Alphabetically sorted areas of interest related to practical aspects of
computer architecture, programming languages, and operating systems include
but are not limited to:
□ Existing, emerging, and nontraditional compute platforms at all scales
□ Heterogeneous architectures and accelerators
□ Internet services, cloud computing, and datacenters
□ Memory, storage, networking, and I/O
□ Power, energy, and thermal management
□ Profiling, debugging, and testing
□ Security, reliability, and availability
□ Systems for enabling parallelism and computation on big data
□ Virtualization and virtualized systems
A good submission will typically: motivate a significant problem; propose a
practical solution or approach that makes sense; demonstrate not just the
pros but also the cons of the proposal using sound experimental methods;
explicitly disclose what has and has not been implemented; articulate the
new contributions beyond previous work; and refrain from overclaiming,
focusing the abstract and introduction sections primarily on the difference
between the new proposal and what is already available. Submissions will be
judged on relevance, novelty, technical merit, and clarity. Submissions are
expected to avoid committing “benchmarking crimes,” and they must follow
all the policies specified below.
Resubmissions
Authors of resubmitted work should describe in a separate note – uploaded
to the submission site – the changes since the previous submission(s). This
description helps reviewers who may have reviewed a previous draft of the
work to appreciate any improvements to the currently submitted work. Please
try to limit this document to one page.
Submissions rejected from ASPLOS must not be submitted to the next two
subsequent review cycles. The following table details when ASPLOS ’23 and
ASPLOS ’24 rejections can be resubmitted to ASPLOS ’24 and ASPLOS ’25.
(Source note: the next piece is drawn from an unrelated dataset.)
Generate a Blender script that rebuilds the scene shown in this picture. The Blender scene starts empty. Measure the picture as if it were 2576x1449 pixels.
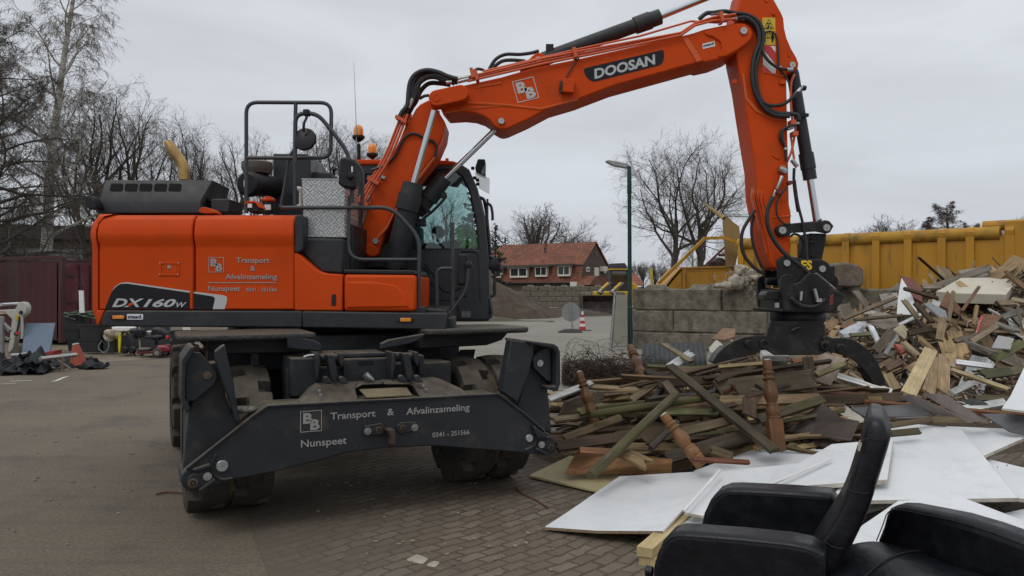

if rejected from must not resubmit to may resubmit to
2023 spring – 2024 spring or later
2023 summer 2024 spring 2024 summer or later
2023 fall 2024 spring & summer 2024 fall or later
2024 spring 2024 summer & fall 2025 spring or later
2024 summer 2024 fall & 2025 spring 2025 summer or later
2024 fall 2025 spring & summer 2025 fall or later
The above rules are strict and hold even if your submission has undergone
extensive revisions. (We apologize to authors of any ASPLOS ‘23 rejections
who might not have expected to be affected by this policy.)
Major Revision Option
When the outcome of a review cycle is publicized, some submissions will be
associated with a “revise and resubmit” decision. The authors of such
submissions will be given the opportunity to apply a major revision to
their work and resubmit it after around 6 weeks. These submissions will be
provided with clear and actionable reviewer feedback for their revision,
and they will be typically reviewed by the same reviewers as the original
submission. If the revision requirements are satisfactorily met, the
revised submission will be accepted.
Artifact Evaluation
Artifact evaluation will continue in 2024 as has become a tradition at
ASPLOS. More details will become available later.